Ce secret-là, mystère de ma foi, je le sais vécu par toi qui as accepté de grandes responsabilités dans ton Eglise, par mes sœurs et mes frères envoyés qui sont les signes visibles de notre présence avec vous, par les amis de ma communauté et aussi par ceux qui décidément n'ont pas les mêmes idées que moi. Et je prie pour que ce secret-là n'emmène pas trop de croyants dans des déchirures ou dans des souffrances déjà assumées par le Christ, parce que face à cela je n'ai que mon silence pour exister , et ma peine que je veux cacher.
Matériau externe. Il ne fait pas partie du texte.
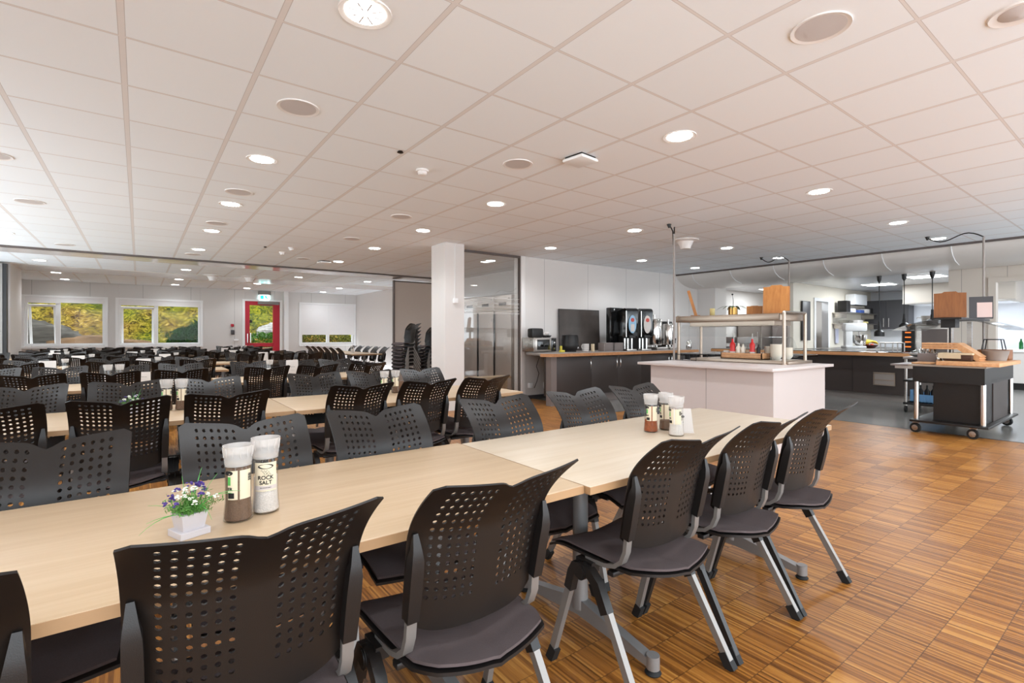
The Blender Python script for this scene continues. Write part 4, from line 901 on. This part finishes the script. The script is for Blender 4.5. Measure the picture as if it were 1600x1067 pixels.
obj('lid', MB().lathe([(.155, .305), (.155, .315), (.08, .325), (1e-6, .327)], n=36), 'black', t); obj('dial', MB().lathe([(.018, -.185), (.02, -.165)], (.04, 0, .08), 16, 'y'), 'chrome', t)
t = thing('measuring_jug', 'white striped ceramic jug right of the black soup kettle', 'jug', (6.82, 6.80, CZ)); obj('body', MB().lathe([(.05, 0), (.065, .01), (.07, .06), (.068, .15), (.063, .15), (.062, .02), (1e-6, .02)], n=28), 'paper', t)
mb = MB()
for z in (.04, .07, .10, .125): mb.lathe([(.0705, z), (.0712, z+.002), (.0705, z+.004)], n=28)
obj('stripe', mb, 'dgrey', t); obj('handle', MB().tube([(-.066, 0, .13), (-.1, 0, .12), (-.1, 0, .08), (-.067, 0, .06)], .006), 'paper', t)
one('jar', MB().lathe([(.035, 0), (.035, .14), (.03, .145), (1e-6, .145)], n=20), 'kraft', 'beige cylindrical jar right of the white jug', 'jar', (7.04, 6.82, CZ))
t = thing('sponge_bottle', 'small yellow cleaning item left of the soup kettle', 'cleaning item', (6.22, 6.80, CZ)); obj('body', B(-.05, .05, -.03, .03, 0, .04, b=.01).box(-.04, -.01, -.02, .02, .04, .12, b=.008), 'yellow', t)
for k, x in enumerate((7.36, 7.66)):
    t = thing('napkin_dispenser', 'grey steel napkin box below the black drinks machine, %s' % ('left one', 'right one')[k], 'napkin dispenser', (x, 6.78, CZ), 0, 'napkin dispensers')
    obj('box', B(-.13, .12, -.08, .08, 0, .165, b=.004), 'greyp', t); obj('trim', B(-.13, -.124, -.084, -.08, 0, .165).box(.114, .12, -.084, -.08, 0, .165).box(-.13, .12, -.084, -.08, .159, .165), 'steel', t)
t = thing('panel_board', 'tall black panel standing left of the drinks machines', 'panel', (7.68, 6.95, CZ)); obj('panel', B(0, .40, 0, .12, 0, .88, b=.02), 'blackglass', t)
def machine(x, y, h, lab, col):
    t = thing('drinks_machine', lab, 'drinks machine', (x, y, CZ), -.35, 'tall black drinks machines')
    pf = [(-.05+.0, h-.06), (-.02, h-.02), (.03, h), (.40, h-.06), (.40, .30), (-.02, .30)]
    obj('housing', MB().prism([(p, q) for p, q in pf], 0, .26, 'x').xf(Matrix.Identity(4)), 'blackglass', t)
    obj('body', B(0.02, .24, .12, .40, 0, .30), 'black', t); obj('drip_tray', B(.02, .24, -.03, .12, 0, .035, b=.004), 'steel', t)
    obj('nozzle', B(.06, .20, -.06, .06, .25, .31, b=.008), 'black', t)
    for xx in (.03, .1, .19): obj('side_panel', B(xx, xx+.03, .1, .118, .03, .26), 'chrome', t)
    obj('cabinet_edge', B(-.012, 0, -.05, .1, .28, h-.06), 'chrome', t)
    ov = MB().cyl(1, -.058, -.05, n=28, ax='y'); ov.v = [(.13+q[0]*.085, q[1], h*.62+q[2]*.18) for q in ov.v]
    f = obj('front_label', ov, col, t); obj('picture', MB().cyl(.04, -.062, -.056, (.13, 0, h*.72), 20, 'y'), mat('berry_print', (190, 70, 60), .5, var=.6, vscale=30), f); obj('label_text', B(.09, .17, -.062, -.057, h*.45, h*.62), 'paper', f)
machine(7.80, 6.66, .86, 'black drinks machine with pale blue oval front label', 'yellowlabel'); machine(8.19, 6.60, .86, 'black drinks machine with round berry picture on the front', 'paper')
def brewer(x, y, r, h, lab, k=0):
    t = thing('coffee_brewer', lab, 'coffee brewer', (x, y, CZ), 0, 'steel coffee urns')
    obj('base', B(-r*1.2, r*1.2, -r*1.4, r*1.2, 0, .06, b=.008), 'steel', t); obj('tank', MB().lathe([(r*.95, .10), (r, .12), (r, h-.04), (r*.9, h), (1e-6, h+.01)], n=36).cyl(.02, .06, .12, (r*.5, 0, 0)).cyl(.02, .06, .12, (-r*.5, 0, 0)), 'chrome', t)
    obj('lid_knob', MB().lathe([(.02, h), (.02, h+.07), (.03, h+.075), (.03, h+.09), (1e-6, h+.09)], n=20), 'chrome', t); obj('tap', MB().tube([(0, -r, .2), (0, -r-.06, .2), (0, -r-.06, .14)], .012).box(-.012, .012, -r-.075, -r-.045, .2, .25), 'black', t)
    obj('handle', MB().tube([(r, 0, .3), (r+.03, 0, .3), (r+.03, 0, .2), (r, 0, .2)], .008), 'black', t)
brewer(8.90, 6.80, .16, .66, 'large polished coffee urn right of the drinks machines'); brewer(9.32, 6.75, .12, .56, 'slimmer polished coffee urn right of the large one')
t = thing('coffee_grinder', 'black and chrome coffee machine behind island gantry posts', 'coffee machine', (9.72, 6.95, CZ)); obj('body', B(-.35, -.1, -.1, .2, 0, .62, b=.02), 'black', t); obj('trim', B(-.34, -.12, -.106, -.1, .1, .55), 'chrome', t)
t = thing('thermos_jug', 'small rounded steel jug at the right end of drinks counter', 'jug', (9.68, 6.48, CZ)); obj('body', MB().lathe([(.05, 0), (.06, .02), (.055, .14), (.035, .19), (.02, .21), (1e-6, .21)], n=24), 'chrome', t); obj('handle', MB().tube([(.05, 0, .15), (.09, 0, .14), (.09, 0, .07), (.056, 0, .05)], .007), 'black', t)
for x, a in ((6.12, 'left one'), (6.4, 'right one')):
    t = thing('hanging_cable', 'black appliance cable hanging below the microwave shelf, %s' % a, 'cable', group='hanging cables'); obj('cable', MB().tube([(x, 7.3, CZ-.04), (x-.03, 7.38, .62), (x+.05, 7.4, .48), (x+.0, 7.4, .33), (x-.05, 7.42, .2)], .006), 'cable', t)
one('wall_socket', B(-.06, .06, -.05, 0, -.06, .06, b=.006), 'white', 'white socket below the microwave shelf', 'socket', (6.38, 7.45, .24)); one('wall_socket', B(-.05, .05, -.05, 0, -.05, .05, b=.006), 'white', 'white socket near the glass partition end', 'socket', (5.98, 7.45, .26))

# ------------------------------------------------------------------ tall fridges behind the glass
for k in range(3):
    t = thing('tall_fridge', 'tall stainless fridge behind the glass partition, %s' % ('nearest to servery wall', 'middle one', 'partly behind the column')[k], 'fridge', (6.12, 8.22+.65*k, 0), 0, 'tall steel fridges')
    obj('body', B(.02, .66, 0, .64, .1, 2.05, b=.004), 'fridge', t); obj('plinth', B(.05, .6, .02, .62, 0, .1), 'black', t); d_ = obj('door', B(0, .02, .01, .58, .12, 1.72, b=.003), 'fridge', t); obj('handle_strip', B(-.004, .0, .585, .64, .12, 1.72), 'black', t)
    f_ = obj('top_panel', B(0, .02, .0, .64, 1.74, 2.05, b=.003), 'fridge', t); obj('display', B(-.004, 0, .18, .44, 1.84, 1.90), 'blackglass', f_); obj('lock', MB().cyl(.012, -.006, 0, (0, .08, 1.98), 12, 'x'), 'black', f_)
one('bench', B(0, .9, 0, .3, .38, .42).box(.05, .1, .05, .25, 0, .38).box(.8, .85, .05, .25, 0, .38), 'birch', 'low wooden bench behind the glass partition', 'bench', (4.9, 7.8, 0))

# ------------------------------------------------------------------ kitchen servery counter
t = thing('servery_counter', 'long dark servery counter with oak edge in front of the kitchen', 'counter')
obj('front_panel', B(10.98, 11.02, 2.78, 6.6, .13, .85), 'char', t); obj('body', B(11.02, 11.6, 2.80, 6.6, .13, .85), 'char', t); obj('plinth', B(11.05, 11.55, 2.85, 6.6, 0, .13), 'plinth', t)
obj('worktop', B(10.84, 11.75, 2.68, 6.65, .87, .905, b=.003), 'blackglass', t); obj('front_edge', B(10.82, 10.85, 2.66, 6.65, .835, .895), 'oakedge', t); obj('panel_joint', B(10.976, 10.98, 3.78, 3.786, .13, .85).box(10.976, 10.98, 5.0, 5.006, .13, .85), 'black', t)
v_ = obj('vent_grille', B(10.965, 10.98, 3.12, 3.42, .30, .52), 'steel_d', t); obj('grille_bar', B(10.955, 10.97, 3.10, 3.44, .50, .53).box(10.955, 10.97, 3.10, 3.44, .29, .31).box(10.955, 10.97, 3.10, 3.12, .3, .52).box(10.955, 10.97, 3.42, 3.44, .3, .52).box(10.957, 10.965, 3.12, 3.42, .38, .40), 'steel_w', v_)
def pendant(x, y, zb, lab):
    t = thing('pendant_heat_lamp', lab, 'pendant lamp', (x, y, zb), 0, 'black pendant heat lamps'); zt = 2.42-zb
    obj('shade', MB().lathe([(.085, 0), (.088, .01), (.085, .09), (.05, .125), (.03, .13), (.028, .2), (.022, .21), (.02, .30), (1e-6, .3)], n=28), 'black', t)
    obj('cord', MB().tube([(0, 0, .28), (0, 0, zt-.1)], .008), 'black', t)
    obj('ceiling_cup', MB().lathe([(.012, zt-.14), (.035, zt-.1), (.045, zt-.0), (1e-6, zt)], n=24), 'black', t)
def at(px, Z): X = Z*(px-800)/781.3; return (.5983*Z+.8013*X, .8013*Z-.5983*X)
x, y = 12.03, 3.67; pendant(x, y, 1.19, 'black pendant heat lamp, leftmost and lowest of three')
x, y = 12.0, 3.25; pendant(x, y, 1.33, 'black pendant heat lamp, middle of three')
x, y = 11.97, 2.81; pendant(x, y, 1.40, 'black pendant heat lamp, right of three and partly behind oak board')
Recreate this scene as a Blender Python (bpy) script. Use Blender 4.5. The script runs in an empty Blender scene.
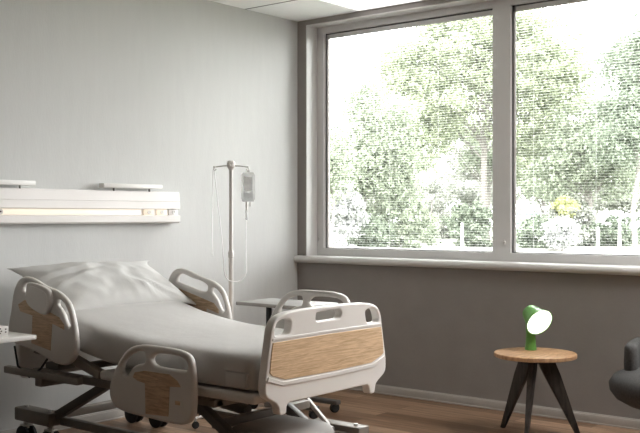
import bpy, bmesh, math, random
from mathutils import Vector, Matrix, noise
R = math.radians
S = bpy.context.scene
C = S.collection

# ------------------------------------------------------------------ camera, sky, light, exposure
cd = bpy.data.cameras.new('camera'); cam = bpy.data.objects.new('camera', cd); C.objects.link(cam)
cam.location = (-5.8605, -4.9949, 1.3067)
cam.rotation_euler = (R(90), 0, R(39.1143 - 90))
cd.sensor_width = 36; cd.lens = 971.6 / 640 * 36; cd.clip_start = .05; cd.clip_end = 300
S.camera = cam
W = bpy.data.worlds.new('sky'); S.world = W; W.use_nodes = True
bgn = W.node_tree.nodes['Background']
bgn.inputs[0].default_value = (.985, .99, 1, 1); bgn.inputs[1].default_value = 4.2
sd = bpy.data.lights.new('sun', 'SUN'); so = bpy.data.objects.new('sun', sd); C.objects.link(so)
sd.energy = 1.5; sd.angle = R(6); sd.color = (1, .97, .9)
so.rotation_euler = Vector((.62, .28, -.73)).to_track_quat('-Z', 'Y').to_euler()
pd = bpy.data.lights.new('window_portal', 'AREA'); po = bpy.data.objects.new('window_portal', pd); C.objects.link(po)
pd.shape = 'RECTANGLE'; pd.size = 3.28; pd.size_y = 1.85; pd.energy = 1
po.location = (.29, -1.725, 1.9); po.rotation_euler = (R(90), 0, R(90))
try: pd.cycles.is_portal = True
except Exception: pass
S.view_settings.view_transform = 'Standard'; S.view_settings.look = 'None'
S.view_settings.exposure = 1.92; S.view_settings.gamma = 1

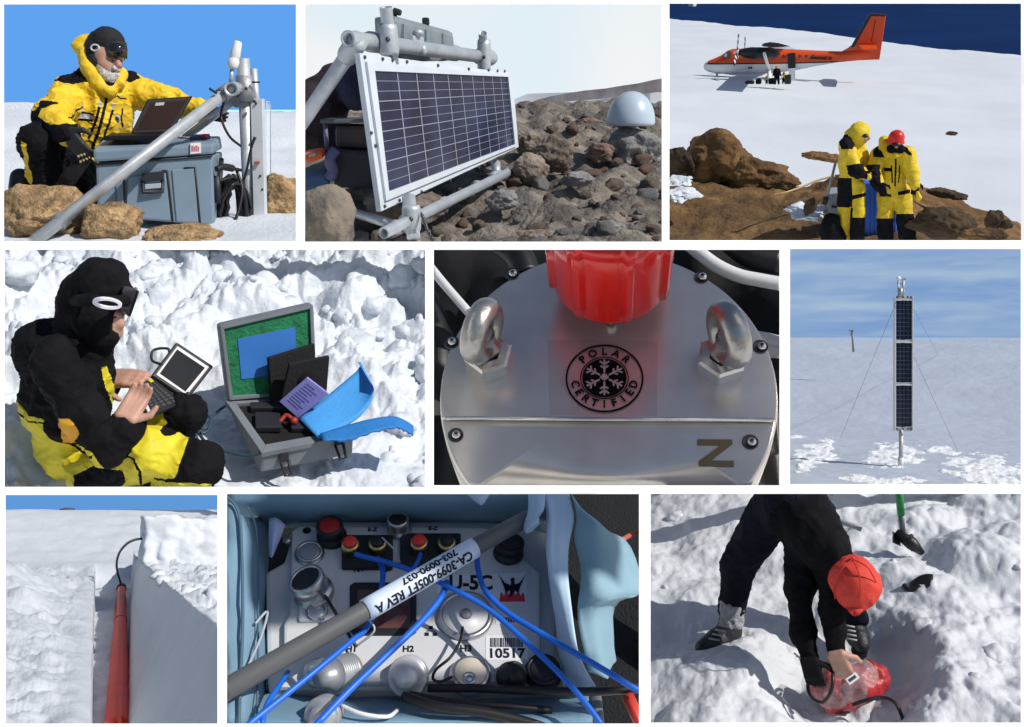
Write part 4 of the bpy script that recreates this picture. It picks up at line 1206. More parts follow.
# fin with black leading edge, tailplane
fin = [(500, 150), (533, 131), (583, 42), (588, 38), (630, 43), (631, 48), (613, 170), (520, 168)]
b = B(); b.prism([P(x, y, YP - .14) for x, y in fin], (0, 0.28, 0), bevel=0.05); fn_ = b.obj('fin', org, plane)
b = B(); b.prism([P(x, y, YP - .17) for x, y in ((527, 134), (533, 130), (582, 42), (589, 38), (630, 42), (630, 47), (590, 46), (541, 134))], (0, 0.34, 0)); b.obj('leading_edge', abk, fn_)
b = B(); b.tube([P(601, 58, YP - .15), P(590, 118, YP - .15)], 0.03, 6); b.obj('rudder_line', mat('dark letter', (0.1, 0.02, 0.01)), fn_)
b = B()
for s_ in (-1, 1):
    a = [P(548, 130, YP), P(604, 130, YP)]
    b.hexa([a[0] + Vector((0, 0, .1)), a[1] + Vector((0, 0, .08)), a[1] + Vector((0, s_ * 3.1, .05)), a[0] + Vector((0.5, s_ * 3.1, .05))], [a[0] - Vector((0, 0, .1)), a[1] - Vector((0, 0, .05)), a[1] + Vector((0, s_ * 3.1, -.03)), a[0] + Vector((0.5, s_ * 3.1, -.03))], 0.03)
b.obj('tailplane', org, plane)
# high wing running towards and away from us
def wing_sec(y, dx=0.0, dz=0.0):
    prof = [(0, .05), (.08, .55), (.3, .95), (.6, .75), (1, .05), (.6, -.25), (.25, -.35), (.06, -.25)]
    a = P(279, 138, YP); L_ = 1.95
    return [Vector((a.x + dx + u * L_, y, a.z + 0.28 + dz + v * 0.26)) for u, v in prof]
rootz = P(279, 138, YP).z; tipz = P(308, 131, YP - 9.3).z; tipx = P(276, 131, YP - 9.3).x - P(279, 138, YP).x
b = B(); secs = [wing_sec(YP - 9.6, tipx + .1, tipz - rootz - .24), wing_sec(YP - 9.2, tipx, tipz - rootz - .26), wing_sec(YP, 0, 0), wing_sec(YP + 9.5, tipx * .5, P(285, 139, YP + 9.5).z - rootz - .3)]
vv = [[b.bm.verts.new(p) for p in r] for r in secs]
for i in range(3):
    for k in range(8):
        f = b.bm.faces.new((vv[i][k], vv[i][(k + 1) % 8], vv[i + 1][(k + 1) % 8], vv[i + 1][k])); f.material_index = 1 if k in (4, 5, 6) else 0
b.bm.faces.new(vv[0]); b.bm.faces.new(vv[-1])
b.obj('wing', [abk, awh], plane)
b = B(); a = P(302, 195, YP); b.tube([Vector((a.x, YP - .85, a.z)), Vector((a.x - .2, YP - 4.6, P(300, 136, YP).z))], 0.13, 8); b.obj('wing_strut', awh, plane)
b = B(); b.tube([P(150, 200, YP), P(151, 218, YP)], 0.09, 8).hexa([P(136, 217, YP - .3), P(168, 217, YP - .3), P(166, 221, YP - .3), P(134, 221, YP - .3)], [P(136, 217, YP + .3), P(168, 217, YP + .3), P(166, 221, YP + .3), P(134, 221, YP + .3)], 0.03); b.obj('nose_ski', awh, plane)
for yy in (-2.0, 2.0):
    b = B(); b.tube([P(300, 200, YP + yy * .4), P(298, 228, YP + yy)], 0.16, 8).hexa([P(262, 226, YP + yy - .3), P(330, 226, YP + yy - .3), P(328, 233, YP + yy - .3), P(258, 233, YP + yy - .3)], [P(262, 226, YP + yy + .3), P(330, 226, YP + yy + .3), P(328, 233, YP + yy + .3), P(258, 233, YP + yy + .3)], 0.04); b.obj('ski', awh, plane)
for yy in (-2.7, 2.7):
    zc = P(250, 141, YP).z - (0.5 if yy > 0 else 0)
    b = B(); xs = P(222, 140, YP).x; prof = [(0, 0), (.2, .05), (.36, .5), (.45, 1.0), (.46, 2.0), (.3, 3.0), (0, 3.3)]
    b.lathe(prof, (xs, YP + yy, zc), (1, 0, 0), 16); en_ = b.obj('engine', abk, plane)
    b = B(); b.lathe([(0, -.35), (.16, -.15), (.22, 0), (.22, .1), (0, .1)], (xs - .05, YP + yy, zc), (1, 0, 0), 14); b.obj('spinner', awh, en_)
    for k in range(3):
        t = math.radians(95 + 120 * k) + (0.4 if yy > 0 else 0)
        b = B(); d = Vector((0, math.cos(t), math.sin(t))); q = Vector((xs - .1, YP + yy, zc)); sd_ = Vector((.35, -math.sin(t), math.cos(t))).normalized()
        for j in range(5):
            r0, r1 = 0.2 + j * .24, 0.44 + j * .24; w_ = .13
            f = [q + d * r0 - sd_ * w_, q + d * r0 + sd_ * w_, q + d * r1 + sd_ * w_, q + d * r1 - sd_ * w_]
            b.prism(f, (0.05, 0, 0), m=j % 2)
        b.obj('propeller_blade', [abk, awh], en_)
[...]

Mais aujourd'hui ma joie est trop grande, transfigurée par tant de sourires et de visages rencontrés, par tant de pardon et de réconciliation proclamés, par tant d'espérances et de confiances déposées.
Et je pense aussi à tous ceux de ma communauté à qui je redirai tout cela et qui attendent - ils me l'ont redit - que le temps qui vient puisse être l'occasion de se rencontrer, de partager les deux richesses communes de toutes les Eglises : Jésus-Christ et le temps, l'éternité et le présent. Sans visages, pas de mission, sans prière pas de raison d'être. Les urgences sont là. Le reste adviendra, je le sais.
Chère Yvette, je te porte dans mes prières et te confie à la mémoire de Dieu, comme je veux penser à ceux que tu aimes et que je ne connais pas encore, ta famille, tes amis, ton Eglise. J'espère te revoir bientôt pour te raconter où j'en suis. D'ici là, puisse le Christ, notre grand secret - comme me le rappelle Paul - te donner la force des recommencements et des nouveautés.